> Exercise objective:
In the listing below, locate the line with "Write a Blender" and the line with "COL = S.collection", then output both and everything between them exactly, minus any pictures.

----- Data for this exercise -----

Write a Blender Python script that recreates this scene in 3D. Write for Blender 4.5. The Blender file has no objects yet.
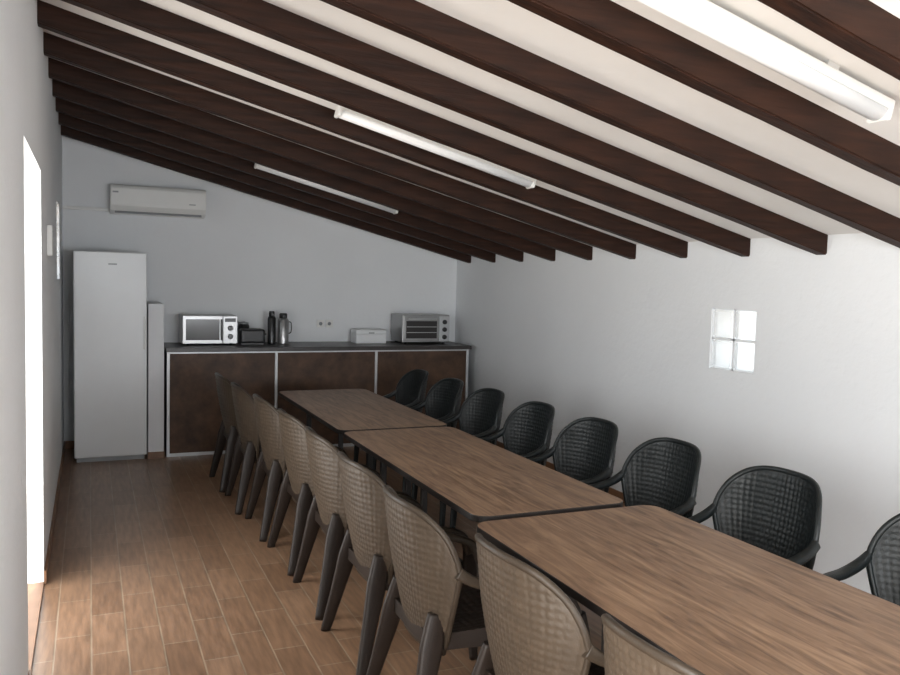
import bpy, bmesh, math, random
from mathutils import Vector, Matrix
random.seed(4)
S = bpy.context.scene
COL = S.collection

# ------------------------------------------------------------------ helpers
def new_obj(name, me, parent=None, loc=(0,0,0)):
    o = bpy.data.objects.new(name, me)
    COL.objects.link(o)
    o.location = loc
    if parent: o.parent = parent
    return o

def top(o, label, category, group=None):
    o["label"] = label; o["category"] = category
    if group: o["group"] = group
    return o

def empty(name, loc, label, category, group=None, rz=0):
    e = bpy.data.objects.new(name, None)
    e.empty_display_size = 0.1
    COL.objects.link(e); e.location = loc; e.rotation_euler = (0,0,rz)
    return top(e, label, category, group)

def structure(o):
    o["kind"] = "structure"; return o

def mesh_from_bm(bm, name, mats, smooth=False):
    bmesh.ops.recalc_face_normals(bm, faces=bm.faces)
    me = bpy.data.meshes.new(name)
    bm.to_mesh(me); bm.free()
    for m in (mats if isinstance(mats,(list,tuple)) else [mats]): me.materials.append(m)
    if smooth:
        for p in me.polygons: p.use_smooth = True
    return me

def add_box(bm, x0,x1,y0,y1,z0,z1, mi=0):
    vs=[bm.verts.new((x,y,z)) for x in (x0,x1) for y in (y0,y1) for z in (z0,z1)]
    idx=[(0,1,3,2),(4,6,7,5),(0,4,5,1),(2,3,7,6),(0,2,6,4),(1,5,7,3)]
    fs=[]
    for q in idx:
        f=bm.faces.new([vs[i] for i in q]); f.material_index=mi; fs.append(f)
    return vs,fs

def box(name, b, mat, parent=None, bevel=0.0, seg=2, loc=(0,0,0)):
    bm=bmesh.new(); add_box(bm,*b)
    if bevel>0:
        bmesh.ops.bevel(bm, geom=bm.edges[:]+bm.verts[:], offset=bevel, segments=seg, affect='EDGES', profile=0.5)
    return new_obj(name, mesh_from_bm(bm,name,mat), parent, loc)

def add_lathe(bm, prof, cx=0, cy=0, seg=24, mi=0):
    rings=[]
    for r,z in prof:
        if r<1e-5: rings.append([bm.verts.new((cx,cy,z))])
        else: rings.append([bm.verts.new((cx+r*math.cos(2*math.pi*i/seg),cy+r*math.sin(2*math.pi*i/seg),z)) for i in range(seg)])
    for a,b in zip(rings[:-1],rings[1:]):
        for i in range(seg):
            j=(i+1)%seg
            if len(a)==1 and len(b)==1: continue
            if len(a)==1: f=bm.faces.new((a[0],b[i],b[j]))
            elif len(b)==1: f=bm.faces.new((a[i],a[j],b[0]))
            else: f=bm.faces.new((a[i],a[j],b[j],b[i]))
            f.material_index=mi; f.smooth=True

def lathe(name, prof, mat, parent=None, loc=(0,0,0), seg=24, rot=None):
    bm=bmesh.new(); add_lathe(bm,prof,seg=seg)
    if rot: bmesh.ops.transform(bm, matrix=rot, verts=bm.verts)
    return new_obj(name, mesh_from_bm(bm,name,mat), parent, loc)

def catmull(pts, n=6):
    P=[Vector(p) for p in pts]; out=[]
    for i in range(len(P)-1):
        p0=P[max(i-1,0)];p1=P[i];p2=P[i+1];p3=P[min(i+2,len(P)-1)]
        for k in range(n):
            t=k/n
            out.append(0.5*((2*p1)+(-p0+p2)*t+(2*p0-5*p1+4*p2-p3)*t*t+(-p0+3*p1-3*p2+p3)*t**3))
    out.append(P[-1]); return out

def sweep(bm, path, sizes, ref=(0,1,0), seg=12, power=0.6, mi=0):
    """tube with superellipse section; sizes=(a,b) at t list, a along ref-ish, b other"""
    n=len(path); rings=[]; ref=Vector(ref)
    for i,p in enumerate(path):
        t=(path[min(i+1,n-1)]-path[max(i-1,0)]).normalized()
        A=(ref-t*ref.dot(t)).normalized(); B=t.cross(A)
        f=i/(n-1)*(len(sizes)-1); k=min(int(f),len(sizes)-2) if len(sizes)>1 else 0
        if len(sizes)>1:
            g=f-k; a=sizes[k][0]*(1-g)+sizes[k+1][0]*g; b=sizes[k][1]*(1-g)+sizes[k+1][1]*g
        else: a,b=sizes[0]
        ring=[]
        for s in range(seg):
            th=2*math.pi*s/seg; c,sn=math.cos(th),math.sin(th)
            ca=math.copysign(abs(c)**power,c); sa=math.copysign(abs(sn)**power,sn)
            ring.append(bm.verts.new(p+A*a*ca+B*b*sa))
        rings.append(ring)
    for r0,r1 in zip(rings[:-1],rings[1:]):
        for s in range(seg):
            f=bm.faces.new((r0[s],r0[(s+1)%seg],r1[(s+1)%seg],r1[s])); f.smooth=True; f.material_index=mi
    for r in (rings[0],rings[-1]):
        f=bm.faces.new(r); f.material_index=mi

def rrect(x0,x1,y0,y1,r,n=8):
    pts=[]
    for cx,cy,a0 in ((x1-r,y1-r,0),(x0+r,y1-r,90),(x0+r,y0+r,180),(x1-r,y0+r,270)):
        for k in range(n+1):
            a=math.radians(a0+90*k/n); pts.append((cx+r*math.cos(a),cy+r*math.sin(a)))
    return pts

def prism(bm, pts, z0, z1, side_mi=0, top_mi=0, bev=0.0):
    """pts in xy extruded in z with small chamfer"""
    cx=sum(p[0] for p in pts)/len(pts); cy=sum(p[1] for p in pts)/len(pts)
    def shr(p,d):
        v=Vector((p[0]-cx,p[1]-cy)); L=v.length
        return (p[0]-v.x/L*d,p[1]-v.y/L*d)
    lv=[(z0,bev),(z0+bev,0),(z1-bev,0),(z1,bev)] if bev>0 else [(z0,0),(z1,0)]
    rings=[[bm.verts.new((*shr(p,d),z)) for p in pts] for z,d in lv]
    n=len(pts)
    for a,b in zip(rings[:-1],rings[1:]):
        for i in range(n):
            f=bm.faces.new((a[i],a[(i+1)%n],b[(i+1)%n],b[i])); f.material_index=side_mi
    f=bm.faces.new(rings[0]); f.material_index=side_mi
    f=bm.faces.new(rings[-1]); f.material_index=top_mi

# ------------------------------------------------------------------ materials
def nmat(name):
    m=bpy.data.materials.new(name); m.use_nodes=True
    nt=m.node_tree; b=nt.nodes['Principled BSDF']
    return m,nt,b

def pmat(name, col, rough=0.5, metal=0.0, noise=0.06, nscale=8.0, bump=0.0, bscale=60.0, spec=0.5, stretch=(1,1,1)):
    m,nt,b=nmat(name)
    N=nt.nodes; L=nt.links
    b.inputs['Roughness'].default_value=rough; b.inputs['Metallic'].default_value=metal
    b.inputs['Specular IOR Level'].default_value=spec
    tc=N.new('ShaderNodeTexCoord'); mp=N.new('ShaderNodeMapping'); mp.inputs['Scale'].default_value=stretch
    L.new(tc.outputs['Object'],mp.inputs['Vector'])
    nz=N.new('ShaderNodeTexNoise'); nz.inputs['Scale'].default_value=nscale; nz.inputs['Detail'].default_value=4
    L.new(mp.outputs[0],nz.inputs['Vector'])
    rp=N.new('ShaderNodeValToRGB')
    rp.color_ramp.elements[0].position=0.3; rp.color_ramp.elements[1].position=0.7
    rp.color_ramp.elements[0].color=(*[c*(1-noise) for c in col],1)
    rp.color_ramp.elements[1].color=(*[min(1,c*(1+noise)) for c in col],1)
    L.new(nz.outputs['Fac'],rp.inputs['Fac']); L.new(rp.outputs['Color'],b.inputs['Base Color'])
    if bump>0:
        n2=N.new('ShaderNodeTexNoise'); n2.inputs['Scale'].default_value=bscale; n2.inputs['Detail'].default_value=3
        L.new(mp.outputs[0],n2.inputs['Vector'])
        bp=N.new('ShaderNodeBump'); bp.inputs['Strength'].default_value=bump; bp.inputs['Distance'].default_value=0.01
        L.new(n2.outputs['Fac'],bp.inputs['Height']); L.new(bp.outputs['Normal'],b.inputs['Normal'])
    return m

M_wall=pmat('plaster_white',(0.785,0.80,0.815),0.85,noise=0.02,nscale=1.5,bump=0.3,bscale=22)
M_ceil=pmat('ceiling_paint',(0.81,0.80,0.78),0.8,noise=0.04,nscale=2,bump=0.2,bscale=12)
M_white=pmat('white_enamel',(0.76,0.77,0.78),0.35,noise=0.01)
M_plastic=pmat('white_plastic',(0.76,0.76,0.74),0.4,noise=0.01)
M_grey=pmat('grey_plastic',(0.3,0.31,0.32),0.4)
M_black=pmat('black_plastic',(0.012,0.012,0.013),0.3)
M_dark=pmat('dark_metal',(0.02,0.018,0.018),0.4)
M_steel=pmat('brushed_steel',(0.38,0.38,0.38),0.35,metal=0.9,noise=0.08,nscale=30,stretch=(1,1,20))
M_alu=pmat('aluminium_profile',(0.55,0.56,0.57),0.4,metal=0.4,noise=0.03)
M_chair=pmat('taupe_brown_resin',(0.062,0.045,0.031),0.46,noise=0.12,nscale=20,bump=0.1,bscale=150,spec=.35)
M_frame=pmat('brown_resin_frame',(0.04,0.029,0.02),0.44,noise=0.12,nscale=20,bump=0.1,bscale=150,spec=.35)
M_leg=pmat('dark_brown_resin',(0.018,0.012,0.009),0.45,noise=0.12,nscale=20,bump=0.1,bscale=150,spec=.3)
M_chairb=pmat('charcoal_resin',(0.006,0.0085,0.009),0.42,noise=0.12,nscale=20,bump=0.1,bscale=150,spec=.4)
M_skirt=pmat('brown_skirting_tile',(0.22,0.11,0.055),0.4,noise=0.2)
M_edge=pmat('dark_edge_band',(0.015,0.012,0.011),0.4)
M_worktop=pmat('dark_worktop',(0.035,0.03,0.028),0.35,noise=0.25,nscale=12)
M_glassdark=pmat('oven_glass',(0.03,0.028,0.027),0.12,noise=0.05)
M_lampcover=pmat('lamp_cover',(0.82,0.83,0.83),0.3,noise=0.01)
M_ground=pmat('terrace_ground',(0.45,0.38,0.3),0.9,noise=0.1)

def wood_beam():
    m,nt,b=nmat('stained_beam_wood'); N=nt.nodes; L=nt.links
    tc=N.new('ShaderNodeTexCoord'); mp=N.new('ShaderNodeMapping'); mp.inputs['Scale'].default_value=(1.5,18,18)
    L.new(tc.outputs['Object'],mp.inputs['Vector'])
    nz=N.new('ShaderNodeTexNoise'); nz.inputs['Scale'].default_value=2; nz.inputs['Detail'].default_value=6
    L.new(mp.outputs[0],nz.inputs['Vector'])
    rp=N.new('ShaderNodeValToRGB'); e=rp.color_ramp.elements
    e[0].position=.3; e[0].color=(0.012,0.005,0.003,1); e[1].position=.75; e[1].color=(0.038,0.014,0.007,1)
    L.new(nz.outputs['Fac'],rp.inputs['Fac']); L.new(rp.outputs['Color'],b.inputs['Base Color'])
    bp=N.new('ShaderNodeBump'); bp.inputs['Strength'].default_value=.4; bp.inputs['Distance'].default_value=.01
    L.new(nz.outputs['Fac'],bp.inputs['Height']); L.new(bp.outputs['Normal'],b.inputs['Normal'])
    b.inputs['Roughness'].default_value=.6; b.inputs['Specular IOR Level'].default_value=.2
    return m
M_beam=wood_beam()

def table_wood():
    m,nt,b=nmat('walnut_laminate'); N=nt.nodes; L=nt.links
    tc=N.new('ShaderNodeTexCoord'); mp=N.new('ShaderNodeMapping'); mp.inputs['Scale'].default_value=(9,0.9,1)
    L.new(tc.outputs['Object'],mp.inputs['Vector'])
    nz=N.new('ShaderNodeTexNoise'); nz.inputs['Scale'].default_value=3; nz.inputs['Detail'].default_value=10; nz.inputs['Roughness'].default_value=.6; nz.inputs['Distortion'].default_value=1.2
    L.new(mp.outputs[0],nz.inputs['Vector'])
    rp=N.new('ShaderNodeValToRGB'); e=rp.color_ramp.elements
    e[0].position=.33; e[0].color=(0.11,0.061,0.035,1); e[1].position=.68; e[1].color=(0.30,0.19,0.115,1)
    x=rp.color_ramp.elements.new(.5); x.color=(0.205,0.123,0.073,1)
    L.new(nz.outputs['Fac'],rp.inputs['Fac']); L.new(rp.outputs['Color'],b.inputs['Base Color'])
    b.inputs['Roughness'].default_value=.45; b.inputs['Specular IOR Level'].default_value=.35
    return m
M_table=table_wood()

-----
----- Data for this exercise -----

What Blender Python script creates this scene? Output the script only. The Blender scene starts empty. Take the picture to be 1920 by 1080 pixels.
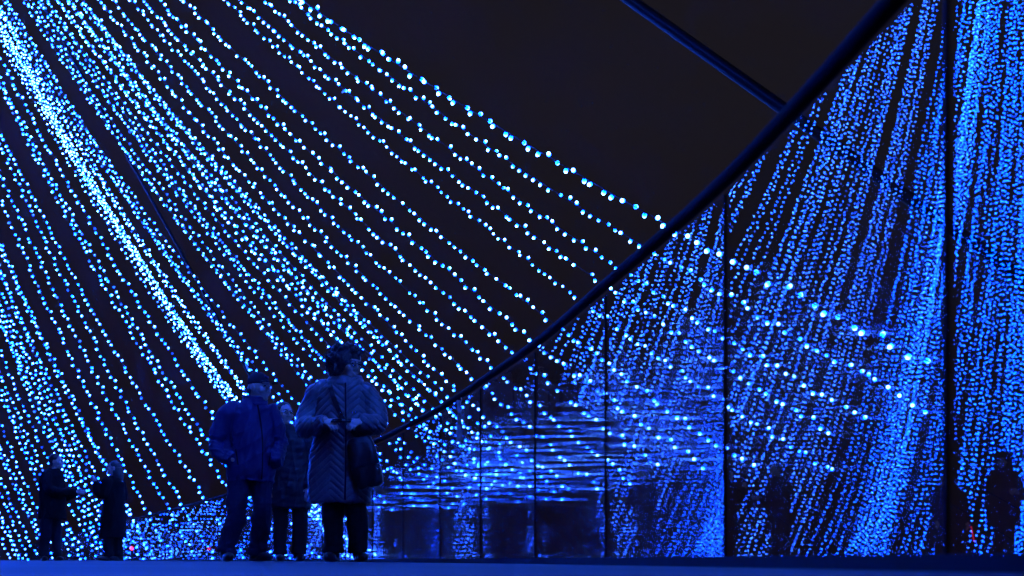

-----
----- Data for this exercise -----

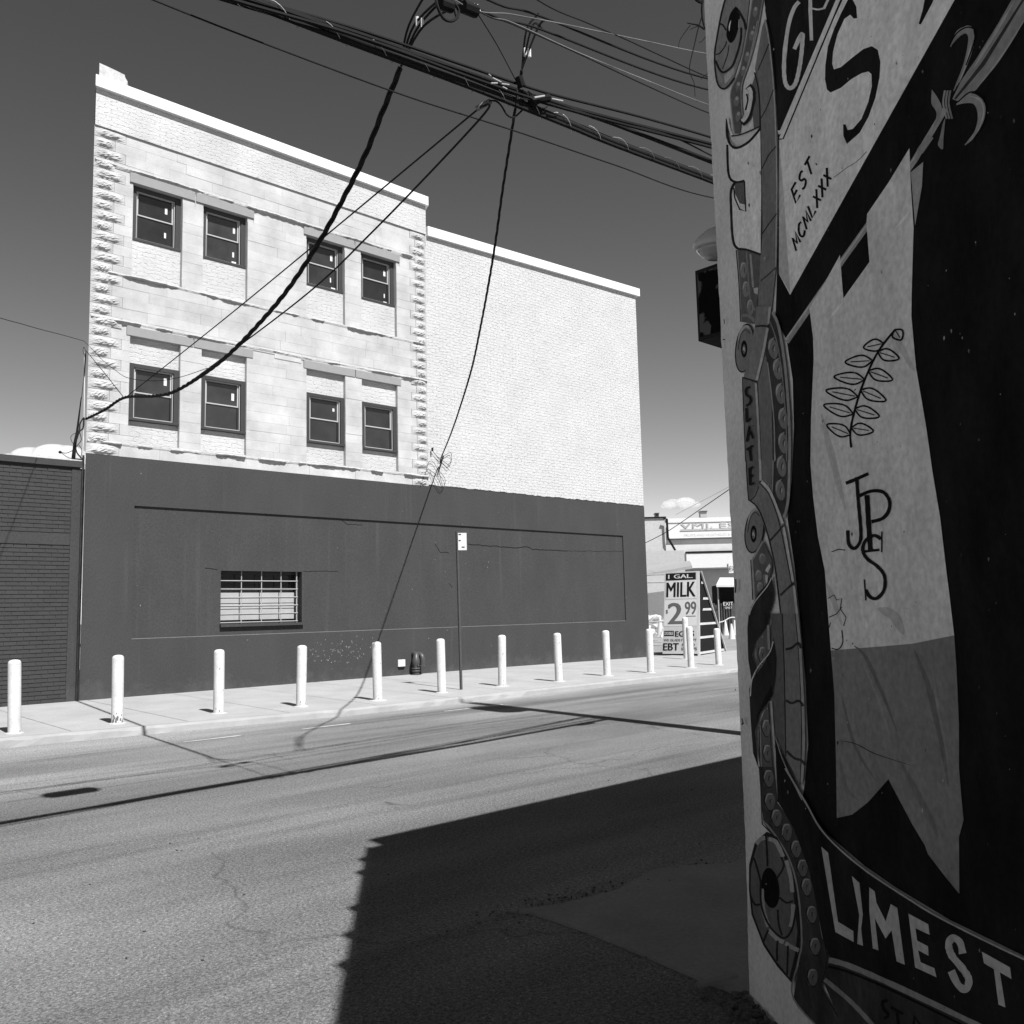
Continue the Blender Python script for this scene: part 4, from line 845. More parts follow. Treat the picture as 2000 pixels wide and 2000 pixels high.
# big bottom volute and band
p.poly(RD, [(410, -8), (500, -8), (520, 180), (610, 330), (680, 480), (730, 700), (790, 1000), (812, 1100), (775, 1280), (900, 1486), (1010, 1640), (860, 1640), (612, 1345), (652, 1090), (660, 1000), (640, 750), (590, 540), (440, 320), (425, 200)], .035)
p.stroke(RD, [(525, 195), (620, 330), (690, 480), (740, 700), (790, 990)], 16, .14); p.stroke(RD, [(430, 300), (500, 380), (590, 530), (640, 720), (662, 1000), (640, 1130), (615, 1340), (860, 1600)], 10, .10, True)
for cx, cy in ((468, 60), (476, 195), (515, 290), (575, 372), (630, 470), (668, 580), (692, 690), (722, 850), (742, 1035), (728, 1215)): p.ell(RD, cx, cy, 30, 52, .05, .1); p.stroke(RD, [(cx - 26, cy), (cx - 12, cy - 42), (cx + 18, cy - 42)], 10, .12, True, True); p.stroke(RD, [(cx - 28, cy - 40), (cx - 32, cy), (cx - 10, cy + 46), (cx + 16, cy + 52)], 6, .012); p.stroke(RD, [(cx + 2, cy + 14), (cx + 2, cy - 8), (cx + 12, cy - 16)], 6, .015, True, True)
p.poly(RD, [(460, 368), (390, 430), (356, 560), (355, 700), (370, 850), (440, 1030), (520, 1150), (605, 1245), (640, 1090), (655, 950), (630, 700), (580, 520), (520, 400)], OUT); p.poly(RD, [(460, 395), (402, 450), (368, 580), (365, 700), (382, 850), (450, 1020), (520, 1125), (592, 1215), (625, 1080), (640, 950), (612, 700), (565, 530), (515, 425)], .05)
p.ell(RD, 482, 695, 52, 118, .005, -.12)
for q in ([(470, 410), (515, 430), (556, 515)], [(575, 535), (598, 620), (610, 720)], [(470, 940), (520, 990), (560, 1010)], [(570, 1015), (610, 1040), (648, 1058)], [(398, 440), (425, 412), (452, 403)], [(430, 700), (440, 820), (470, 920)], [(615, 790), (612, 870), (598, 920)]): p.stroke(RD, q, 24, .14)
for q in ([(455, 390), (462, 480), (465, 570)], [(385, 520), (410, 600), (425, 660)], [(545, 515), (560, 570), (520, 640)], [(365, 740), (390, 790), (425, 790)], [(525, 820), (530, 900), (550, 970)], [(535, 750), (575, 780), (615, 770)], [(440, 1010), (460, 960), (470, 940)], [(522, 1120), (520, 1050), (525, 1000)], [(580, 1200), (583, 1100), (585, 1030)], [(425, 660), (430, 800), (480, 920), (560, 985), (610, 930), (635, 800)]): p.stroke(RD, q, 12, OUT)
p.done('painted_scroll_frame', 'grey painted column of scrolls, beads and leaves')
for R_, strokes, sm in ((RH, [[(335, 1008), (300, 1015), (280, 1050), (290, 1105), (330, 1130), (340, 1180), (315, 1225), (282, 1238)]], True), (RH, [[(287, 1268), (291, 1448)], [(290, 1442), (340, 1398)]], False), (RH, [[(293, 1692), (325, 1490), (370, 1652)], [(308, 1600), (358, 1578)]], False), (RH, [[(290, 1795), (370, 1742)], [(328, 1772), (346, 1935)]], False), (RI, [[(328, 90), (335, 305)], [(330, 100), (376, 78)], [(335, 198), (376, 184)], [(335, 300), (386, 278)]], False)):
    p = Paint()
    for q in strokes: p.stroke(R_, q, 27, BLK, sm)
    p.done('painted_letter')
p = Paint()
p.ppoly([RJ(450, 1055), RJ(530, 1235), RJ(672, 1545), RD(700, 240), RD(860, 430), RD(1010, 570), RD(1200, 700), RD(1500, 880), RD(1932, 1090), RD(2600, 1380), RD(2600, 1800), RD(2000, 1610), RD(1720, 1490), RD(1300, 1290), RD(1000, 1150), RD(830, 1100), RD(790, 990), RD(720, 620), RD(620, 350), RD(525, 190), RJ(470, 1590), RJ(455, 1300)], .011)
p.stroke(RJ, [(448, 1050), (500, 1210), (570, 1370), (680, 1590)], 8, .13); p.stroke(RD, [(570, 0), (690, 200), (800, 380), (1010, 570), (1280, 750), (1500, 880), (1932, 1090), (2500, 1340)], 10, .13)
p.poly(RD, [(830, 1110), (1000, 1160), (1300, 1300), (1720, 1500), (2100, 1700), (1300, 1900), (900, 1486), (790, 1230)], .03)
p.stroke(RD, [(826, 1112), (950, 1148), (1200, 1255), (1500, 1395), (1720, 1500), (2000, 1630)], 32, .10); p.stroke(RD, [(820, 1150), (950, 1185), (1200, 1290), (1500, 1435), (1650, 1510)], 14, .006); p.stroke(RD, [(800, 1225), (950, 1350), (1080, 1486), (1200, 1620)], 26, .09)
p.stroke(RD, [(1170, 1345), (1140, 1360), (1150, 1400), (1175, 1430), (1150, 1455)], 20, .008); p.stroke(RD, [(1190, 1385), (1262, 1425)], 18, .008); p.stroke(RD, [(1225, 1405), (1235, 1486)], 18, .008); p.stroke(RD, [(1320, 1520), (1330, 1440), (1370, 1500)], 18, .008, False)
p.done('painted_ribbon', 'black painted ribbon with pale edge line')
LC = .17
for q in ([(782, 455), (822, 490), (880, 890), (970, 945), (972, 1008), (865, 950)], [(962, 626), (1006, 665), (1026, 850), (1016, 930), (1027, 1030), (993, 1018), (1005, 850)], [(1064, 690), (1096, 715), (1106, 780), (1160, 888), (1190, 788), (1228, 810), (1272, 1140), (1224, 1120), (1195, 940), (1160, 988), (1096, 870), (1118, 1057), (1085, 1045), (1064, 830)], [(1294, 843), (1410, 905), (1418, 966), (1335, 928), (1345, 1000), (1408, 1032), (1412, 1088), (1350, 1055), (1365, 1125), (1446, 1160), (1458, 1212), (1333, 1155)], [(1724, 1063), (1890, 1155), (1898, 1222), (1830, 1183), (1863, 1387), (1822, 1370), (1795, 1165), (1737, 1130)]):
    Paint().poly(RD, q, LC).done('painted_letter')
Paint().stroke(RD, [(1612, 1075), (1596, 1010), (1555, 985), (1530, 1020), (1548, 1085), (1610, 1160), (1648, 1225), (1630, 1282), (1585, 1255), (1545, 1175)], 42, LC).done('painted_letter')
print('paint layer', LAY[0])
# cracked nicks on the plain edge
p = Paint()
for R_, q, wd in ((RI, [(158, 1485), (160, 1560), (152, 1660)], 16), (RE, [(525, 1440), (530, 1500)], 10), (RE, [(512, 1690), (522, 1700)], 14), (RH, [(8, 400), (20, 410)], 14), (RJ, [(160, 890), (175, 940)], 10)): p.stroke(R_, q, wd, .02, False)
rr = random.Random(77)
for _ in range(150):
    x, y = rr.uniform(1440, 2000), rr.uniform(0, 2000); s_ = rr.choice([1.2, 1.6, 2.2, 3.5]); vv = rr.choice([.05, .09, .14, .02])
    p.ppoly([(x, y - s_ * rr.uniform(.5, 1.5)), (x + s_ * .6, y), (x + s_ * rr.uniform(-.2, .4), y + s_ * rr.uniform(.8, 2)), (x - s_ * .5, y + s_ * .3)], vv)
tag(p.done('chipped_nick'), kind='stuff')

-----

> Exercise result:
Write a Blender Python script that recreates this scene in 3D. Write for Blender 4.5. The Blender file has no objects yet.
import bpy, bmesh, math, random
from mathutils import Vector, Matrix
random.seed(4)
S = bpy.context.scene
COL = S.collection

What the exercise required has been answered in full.